O imperador era conhecido por seu sentimentalismo ao conceder cargos, tendo quatro imperatrizes-viúvas ao mesmo tempo, algo que ele foi o primeiro e último a autorizar, e que rendeu duras consequências às envolvidas.
Ao promover Xian, o imperador foi avisado do risco de misturar cama e trono por seu primeiro ministro, Wang Jia, que já havia promovido muitas pessoas próximas ao imperador e observado as punições que elas recebiam por isso. Irritado com o alerta, o imperador reagiu acusando Jia de crimes falsos e forçando-o a cometer suicídio. Foi assim que ele reagiu a todas as críticas posteriores pelo envolvimento com seu amante, passando boa parte da vida profundamente apaixonado por Xian.
Ao contrário do relacionamento entre o duque e seu cortesão, o imperador não deu as costas ao seu amor. Reza a lenda que, em certa ocasião, Dong Xian adormeceu nos braços do imperador e, quando o imperador tinha que deixá-lo, ele preferiu cortar a manga de sua própria roupa do que acordar o rapaz.. Novamente, o episódio foi tão simples, curto e encantador e, ao mesmo tempo, rendeu uma conclusão pouco narrada.

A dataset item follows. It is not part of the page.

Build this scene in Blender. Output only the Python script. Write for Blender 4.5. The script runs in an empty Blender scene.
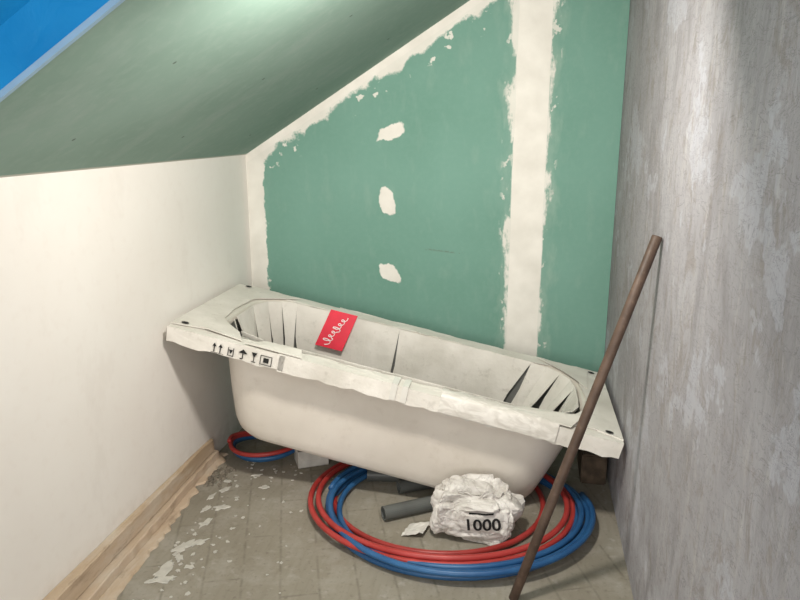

Quando o imperador morreu por causas naturais, Dong Xian teve o mesmo destino de seu amado pouco depois, mas não pelos mesmos motivos. Ai de Han ordenou que, com sua morte, o trono fosse transferido a Xian, mas o desejo foi ignorado por todos no minuto em que seu corpo esfriou. Com a morte do imperador, todos os títulos de Xian foram retirados e ele se matou junto com sua esposa. Após sua morte, para honrá-lo, o povo chinês passou a cortar suas mangas como símbolo de luto e respeito.
Ao contrário das esposas, que eram vistas como família e tinham seus relacionamentos legitimados e reconhecidos por todas as formas de governo, as relações entre dois homens não gozavam do mesmo luxo. Na China daquela época, casais homoafetivos e a existência de pessoas LGBTQ eram tolerados. E só.